16. Though Mr. Jetly, learned counsel for the respondent no.1/Union of India has tried to contend that the impugned reference relates only to grant of compensation, a bare perusal of the reference order dated 20.07.2015 in itself, shows that the same specifically relates only to the termination of respondent no.2 and does not even refer to any claim for compensation. The reference, as is evident, was only in respect of the respondent no.2's termination, challenge whereto already stood finally adjudicated by the Allahabad High Court. In my opinion, the Union of India could not have subsequently
made any reference qua the respondent no.2's termination. Such a course of action is wholly impermissible and is hit by the doctrine of res-judicata.
17. For the aforesaid reasons, I have no hesitation in holding that the reference suffers from complete non-application of mind and is wholly unsustainable. Consequently the impugned order passed by the learned Labour Court, which is based on the very same reference order, is also unsustainable. The impugned reference order dated 20.07.2015 as also the order dated 27.07.2016 passed by the learned Labour Court are hereby quashed.
18. Since the learned counsel for the respondent no.2 has raised a grievance that the respondent no.2 has not even received the compensation payable to him, it is directed that the petitioner will be liable to pay balance compensation, if any, remaining payable to the respondent no.2 in terms of the aforesaid decision in Lal Mohammad (supra), alongwith with interest @ 10 % per annum within four weeks.

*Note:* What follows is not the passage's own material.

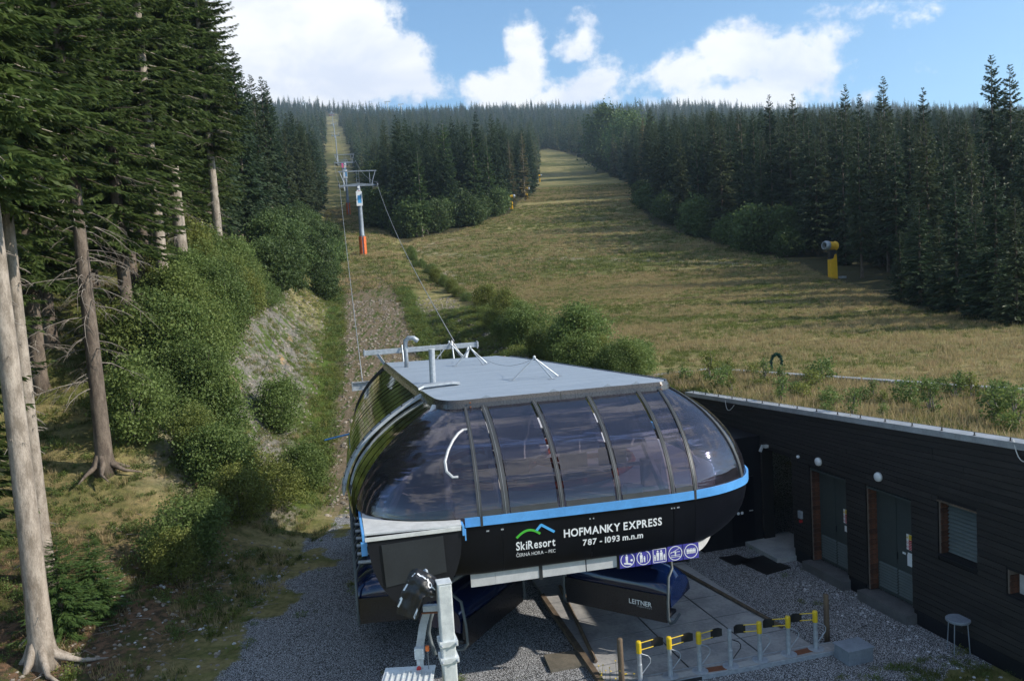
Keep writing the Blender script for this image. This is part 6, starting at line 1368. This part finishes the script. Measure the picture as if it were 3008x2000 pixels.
# grid step (serrated sheet platform) below
q0, q1, q2, q3 = [np.array(mp(*k)) for k in ((887, 1541, .1), (1003, 1530, .1), (1015, 1575, -.35), (892, 1590, -.35))]
z_ = (q0[2]+q1[2])/2
sx0, sx1 = q0[0], q1[0]
plat = MB().bx(sx0, sx1, YM-.55, YM+.12, z_-.012, z_); plat = mbuild(plat, 'grid_step', M['galv_light'], bevel=.004)
for k in range(9): mbuild(MB().bx(sx0+.03+k*.05, sx0+.04+k*.05, YM-.54, YM+.02, z_+.001, z_+.012), 'step_rib', M['galv_light'])
mbuild(MB().lathe([(.022, 0), (.022, .012), (.01, .013)], np.array(mp(965, 1538, .05)), 12, Vector((0, -1, .2))), 'red_ring', M['red'])
# fallen twigs and litter on the forest soil at the lower left
mb = MB(); Rt = random.Random(12)
for k in range(90):
    x = Rt.uniform(-15, -8.6); y = Rt.uniform(17.5, 31); a = Rt.uniform(0, 6.28); L = Rt.uniform(.2, .9); z = zt(x, y)+.03; mb.tube([(x, y, z), (x+math.cos(a)*L*.5, y+math.sin(a)*L*.5, zt(x+math.cos(a)*L*.5, y+math.sin(a)*L*.5)+.06), (x+math.cos(a)*L, y+math.sin(a)*L, zt(x+math.cos(a)*L, y+math.sin(a)*L)+.03)], [.014, .011, .005], 4, False)
tag(link('fallen_twigs', mb.mesh('fallen_twigs', M['twig'])), kind='stuff')
# yellow hawkweed by the left timber post
fw = empty('hawkweed', (2.05, 18.2, 0), 0, 'thin weeds with small yellow flowers beside the left timber post', 'plant')
mb = MB(); mf = MB(); Rf = random.Random(8)
for k in range(15):
    x, y, h = Rf.uniform(-.5, .35), Rf.uniform(-.3, .3), Rf.uniform(.35, .75); tx = x+Rf.uniform(-.08, .08); mb.tube([(x, y, -.02), (tx, y, h)], .004, 3); mf.lathe([(.022, 0), (.012, .012)], (tx, y, h), 6)
mb.build('stem', M['grass_green'], fw, kind='stuff'); mf.build('flower_heads', M['yellow'], fw, kind='stuff')
# haze
#HAZE
bpy.context.view_layer.update()
hz = MB().bx(-1620, 1640, -90, 2900, -6, 560).mesh('haze', bpy.data.materials.new('haze')); hm = hz.materials[0]; hm.use_nodes = True; hm.node_tree.nodes.clear(); T = NT(hm.node_tree)
pv = T.n('ShaderNodeVolumePrincipled'); pv.inputs['Color'].default_value = (0.60, 0.78, 1.0, 1); pv.inputs['Density'].default_value = 0.00017; pv.inputs['Anisotropy'].default_value = 0.3
ov = T.n('ShaderNodeOutputMaterial'); T.l(pv.outputs[0], ov.inputs['Volume']); ho = link('haze', hz); tag(ho, kind='stuff')
sc.cycles.volume_bounces = 0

19. The writ petitions are allowed in the aforesaid terms, with no order as to costs.
C.M.No.38748/2016 in W.P.(C) 9691/2016 C.M.No.43949/2016 in W.P.(C) 11227/2016 C.M.No.431/2017 in W.P.(C) 69/2017 C.M.No.7903/2017 in W.P.(C)1786/2017 C.M.No.19574/2017 in W.P.(C) 4481/2017 C.M.No.19787/2017 in W.P.(C) 4530/2017 C.M.No.19980/2017 in W.P.(C) 4580/2017 C.M.No.20011/2017 in W.P.(C) 4582/2017 C.M.No.20222/2017 in W.P.(C) 4650/2017
C.M.No.21722/2017 in W.P.(C) 5058/2017 C.M.No.22982/2017 in W.P.(C) 5468/2017 In view of the orders passed in the writ petitions, these applications are rendered infructuous and are dismissed.